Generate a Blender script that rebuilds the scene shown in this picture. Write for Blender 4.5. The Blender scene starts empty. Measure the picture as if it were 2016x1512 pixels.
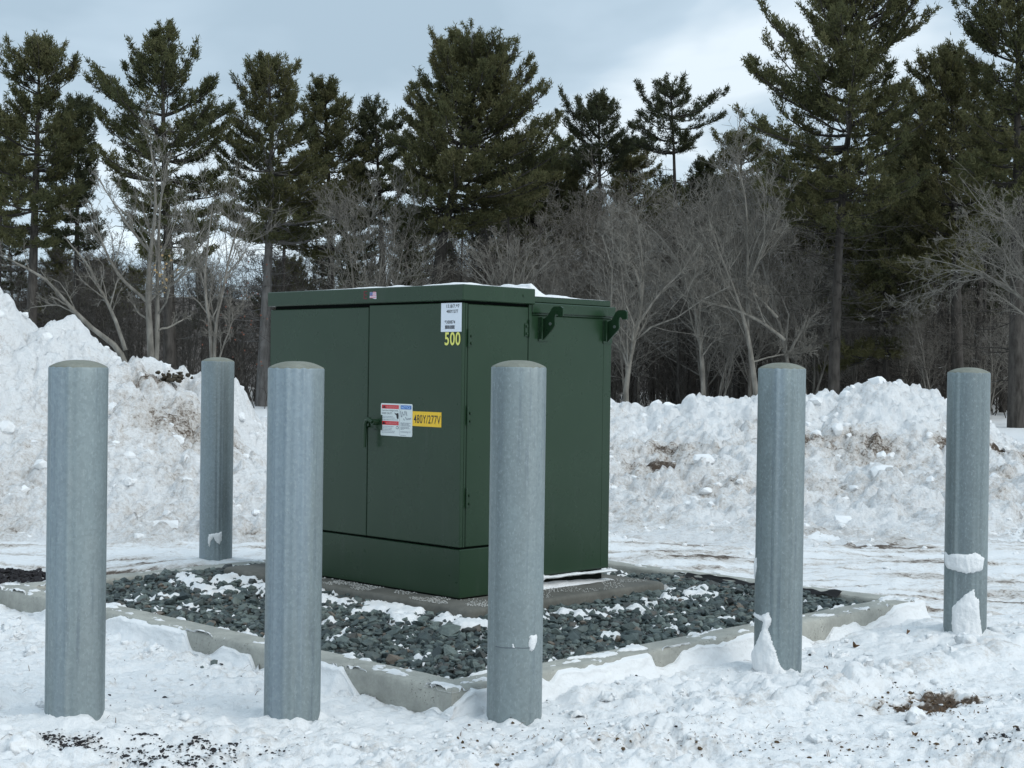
import bpy, math, numpy as np
from mathutils import Matrix, Vector
rng = np.random.default_rng(7)
S = bpy.context.scene
COL = S.collection
# ------------------------------------------------------------------ camera, sky, sun, exposure
F, PIT, RO, YAW, EYE = 2999.4, .009, .0134, .797, 1.40
cam_d = bpy.data.cameras.new('camera'); cam = bpy.data.objects.new('camera', cam_d); COL.objects.link(cam)
cam_d.sensor_width = 36; cam_d.lens = 36 * F / 2016; cam_d.clip_start = .1; cam_d.clip_end = 2000
cam.matrix_world = Matrix.Translation((0, 0, EYE)) @ Matrix.Rotation(math.pi / 2 - PIT, 4, 'X') @ Matrix.Rotation(RO, 4, 'Z')
S.camera = cam
world = bpy.data.worlds.new('World'); S.world = world; world.use_nodes = True
SUN_EL, SUN_AZ = math.radians(40), math.radians(128)          # azimuth measured clockwise from +Y
def build_world():
    nt = world.node_tree; nt.nodes.clear(); N = nt.nodes.new; K = nt.links.new
    out = N('ShaderNodeOutputWorld'); mix = N('ShaderNodeMixShader'); mix.inputs[0].default_value = .9
    sky = N('ShaderNodeTexSky'); sky.sky_type = 'NISHITA'; sky.sun_disc = False
    sky.sun_elevation = SUN_EL; sky.sun_rotation = SUN_AZ
    b1 = N('ShaderNodeBackground'); b1.inputs[1].default_value = .1; K(sky.outputs[0], b1.inputs[0])
    b2 = N('ShaderNodeBackground'); b2.inputs[1].default_value = 1.0
    tc = N('ShaderNodeTexCoord'); sp = N('ShaderNodeSeparateXYZ'); K(tc.outputs['Generated'], sp.inputs[0])
    zc = N('ShaderNodeMath'); zc.operation = 'MAXIMUM'; zc.inputs[1].default_value = 0; K(sp.outputs[2], zc.inputs[0])
    zz = N('ShaderNodeMath'); zz.operation = 'ADD'; zz.inputs[1].default_value = .16; K(zc.outputs[0], zz.inputs[0])
    dv = N('ShaderNodeVectorMath'); dv.operation = 'DIVIDE'
    cb = N('ShaderNodeCombineXYZ'); [K(zz.outputs[0], cb.inputs[i]) for i in range(3)]
    K(tc.outputs['Generated'], dv.inputs[0]); K(cb.outputs[0], dv.inputs[1])
    mp = N('ShaderNodeMapping'); mp.inputs['Scale'].default_value = (1.3, 1.0, .3); mp.inputs['Location'].default_value = (3.2, 1.7, 0)
    K(dv.outputs[0], mp.inputs[0])
    n1 = N('ShaderNodeTexNoise'); n1.inputs['Scale'].default_value = .95; n1.inputs['Detail'].default_value = 5; n1.inputs['Roughness'].default_value = .5
    n1.inputs['Distortion'].default_value = .35; K(mp.outputs[0], n1.inputs[0])
    cr = N('ShaderNodeValToRGB'); K(n1.outputs[0], cr.inputs[0])
    e = cr.color_ramp.elements; e[0].position = .42; e[0].color = (.315, .405, .480, 1); e[1].position = .62; e[1].color = (.60, .675, .73, 1)
    m = cr.color_ramp.elements.new(.52); m.color = (.395, .490, .570, 1)
    # overcast luminance grows towards the zenith, thin bright band low over the horizon
    g = N('ShaderNodeMapRange'); g.inputs[1].default_value = 0; g.inputs[2].default_value = 1; g.inputs[3].default_value = 1.0; g.inputs[4].default_value = 1.75
    sq = N('ShaderNodeMath'); sq.operation = 'POWER'; sq.inputs[1].default_value = 1.2; K(zc.outputs[0], sq.inputs[0]); K(sq.outputs[0], g.inputs[0])
    h = N('ShaderNodeMapRange'); h.inputs[1].default_value = 0; h.inputs[2].default_value = .15; h.inputs[3].default_value = 1.45; h.inputs[4].default_value = 1.0
    K(zc.outputs[0], h.inputs[0])
    mm = N('ShaderNodeMath'); mm.operation = 'MULTIPLY'; K(g.outputs[0], mm.inputs[0]); K(h.outputs[0], mm.inputs[1])
    vm = N('ShaderNodeVectorMath'); vm.operation = 'SCALE'; K(cr.outputs[0], vm.inputs[0]); K(mm.outputs[0], vm.inputs['Scale'])
    K(vm.outputs[0], b2.inputs[0]); K(b1.outputs[0], mix.inputs[1]); K(b2.outputs[0], mix.inputs[2]); K(mix.outputs[0], out.inputs[0])
build_world()
sun_d = bpy.data.lights.new('sun', 'SUN'); sun = bpy.data.objects.new('sun', sun_d); COL.objects.link(sun)
sun_d.energy = 1.2; sun_d.angle = math.radians(50); sun_d.color = (1, .97, .91)
dirv = Vector((math.sin(SUN_AZ) * math.cos(SUN_EL), math.cos(SUN_AZ) * math.cos(SUN_EL), math.sin(SUN_EL)))
sun.rotation_euler = dirv.to_track_quat('Z', 'Y').to_euler()
vs = S.view_settings; S.display_settings.display_device = 'sRGB'
vs.view_transform = 'Standard'; vs.look = 'None'; vs.gamma = 1; vs.exposure = .40; vs.use_curve_mapping = False
S.render.engine = 'CYCLES'; S.cycles.max_bounces = 6; S.cycles.diffuse_bounces = 3; S.cycles.transparent_max_bounces = 4
# ------------------------------------------------------------------ helpers
A = lambda *a: np.array(a, float)
C0, K0 = A(-.2664, 8.1145), A(-.2238, 6.0691)         # near corner of the cabinet, near outer corner of the kerb
Rv, Lv = A(math.cos(YAW), math.sin(YAW)), A(-math.sin(YAW), math.cos(YAW))
BX = K0 * 0 + A((C0 - K0) @ Rv, (C0 - K0) @ Lv)       # cabinet corner in kerb coordinates
def ray(px, py):                                      # direction through a point of the photograph
    c, s = math.cos(RO), math.sin(RO); X = px - 1008; Y = py - 756
    x = (X * c + Y * s) / F; y = (-X * s + Y * c) / F
    return A(x, math.cos(PIT) - y * math.sin(PIT), -y * math.cos(PIT) - math.sin(PIT))
def at(px, py, D): r = ray(px, py); return r * (D / r[1]) + A(0, 0, EYE)
def ground_at(px, py, z=0.): r = ray(px, py); return r * ((z - EYE) / r[2]) + A(0, 0, EYE)
def kloc(p): d = p[:2] - K0; return A(d @ Rv, d @ Lv)
def front(px, py): r = ray(px, py); t = (C0 @ Rv) / (r[:2] @ Rv); P = r * t; return (P[:2] - C0) @ Lv, P[2] + EYE
def side(px, py, y0=0): r = ray(px, py); t = (C0 @ Lv + y0) / (r[:2] @ Lv); P = r * t; return (P[:2] - C0) @ Rv, P[2] + EYE
def _h(ix, iy, s):
    ix = ix.astype(np.uint64); iy = iy.astype(np.uint64)
    h = (ix * np.uint64(374761393) + iy * np.uint64(668265263) + np.uint64(s * 2654435761 % (1 << 31))) & np.uint64(0xffffffff)
    h = ((h ^ (h >> np.uint64(13))) * np.uint64(1274126177)) & np.uint64(0xffffffff)
    h = h ^ (h >> np.uint64(16)); return (h & np.uint64(0xffffff)).astype(float) / 0xffffff
def noise(x, y, s=0):                                 # gradient noise, about -0.7..0.7
    x = x + 5000.3; y = y + 5000.7
    ix = np.floor(x); iy = np.floor(y); fx = x - ix; fy = y - iy
    u = fx * fx * fx * (fx * (fx * 6 - 15) + 10); v = fy * fy * fy * (fy * (fy * 6 - 15) + 10)
    def g(a, b, dx, dy): t = _h(ix + a, iy + b, s) * 2 * math.pi; return np.cos(t) * dx + np.sin(t) * dy
    n0 = g(0, 0, fx, fy) * (1 - u) + g(1, 0, fx - 1, fy) * u
    n1 = g(0, 1, fx, fy - 1) * (1 - u) + g(1, 1, fx - 1, fy - 1) * u
    return n0 * (1 - v) + n1 * v
def fbm(x, y, o=4, s=0, gain=.5):
    a = 1; t = 0
    for i in range(o): t = t + a * noise(x * 2 ** i, y * 2 ** i, s + i * 7); a *= gain
    return t
def worley(x, y, s=0):                                # F1 distance and a random number of the cell
    x = x + 5000.; y = y + 5000.; ix = np.floor(x); iy = np.floor(y)
    best = np.full(x.shape, 9.); cid = np.zeros(x.shape); sec = np.full(x.shape, 9.)
    for a in (-1, 0, 1):
        for b in (-1, 0, 1):
            cx = ix + a + _h(ix + a, iy + b, s); cy = iy + b + _h(ix + a, iy + b, s + 3)
            d = np.hypot(cx - x, cy - y); m = d < best
            sec = np.where(m, best, np.minimum(sec, d)); best = np.where(m, d, best); cid = np.where(m, _h(ix + a, iy + b, s + 5), cid)
    return best, cid, sec
sst = lambda a, b, x: (lambda t: t * t * (3 - 2 * t))(np.clip((x - a) / (b - a), 0, 1))
def lumps(x, y, sc, s):                               # rounded clods of varied height
    wx = x + .25 * sc * noise(x / sc * 1.3, y / sc * 1.3, s + 50); wy = y + .25 * sc * noise(x / sc * 1.3, y / sc * 1.3, s + 60)
    f, c, f2 = worley(wx / sc, wy / sc, s)
    return np.sqrt(np.clip(1 - (f / .85) ** 2, 0, 1)) * (.25 + c) * np.clip((f2 - f) * 4, 0, 1) ** .5
def plates(x, y, sc, s):                              # broken crust: tilted slabs with crisp edges
    wx = x + .3 * sc * noise(x / sc * 1.1, y / sc * 1.1, s + 50); wy = y + .3 * sc * noise(x / sc * 1.1, y / sc * 1.1, s + 60)
    f, c, f2 = worley(wx / sc, wy / sc, s); t = (c * 97.3) % 1 * 6.283
    return (c - .5 + .9 * f * np.sin(t + 3 * c)) * np.clip((f2 - f) * 7, 0, 1)
def mesh_np(name, V, Fc, mat=None, smooth=True, attrs=None):
    V = np.ascontiguousarray(V, dtype=np.float32).reshape(-1, 3); Fc = np.ascontiguousarray(Fc, dtype=np.int32)
    m = bpy.data.meshes.new(name); m.vertices.add(len(V)); m.vertices.foreach_set('co', V.ravel())
    n, k = Fc.shape; m.loops.add(n * k); m.loops.foreach_set('vertex_index', Fc.ravel())
    m.polygons.add(n); m.polygons.foreach_set('loop_start', np.arange(0, n * k, k, dtype=np.int32))
    m.polygons.foreach_set('use_smooth', np.full(n, smooth))
    for a, d in (attrs or {}).items():
        at_ = m.attributes.new(a, 'FLOAT', 'POINT'); at_.data.foreach_set('value', np.ascontiguousarray(d, dtype=np.float32).ravel())
    m.update(calc_edges=True); m.validate()
    if mat: m.materials.append(mat)
    return m
def grid_faces(n, m, wrap=False):
    i = np.arange(n - 1)[:, None]; j = np.arange(m if wrap else m - 1)[None, :]; j2 = (j + 1) % m
    return np.stack([i * m + j, i * m + j2, (i + 1) * m + j2, (i + 1) * m + j], -1).reshape(-1, 4)
def join(L):
    V = []; Fc = []; b = 0
    for v, f in L: V.append(v); Fc.append(f + b); b += len(v)
    return np.concatenate(V), np.concatenate(Fc)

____

* [AIM OF THE TASK]:
Read the data above. Pull out each line in which the string "scene" appears.

* [PROBLEM SOLUTION]:
Generate a Blender script that rebuilds the scene shown in this picture. Write for Blender 4.5. The Blender scene starts empty. Measure the picture as if it were 2016x1512 pixels.
S = bpy.context.scene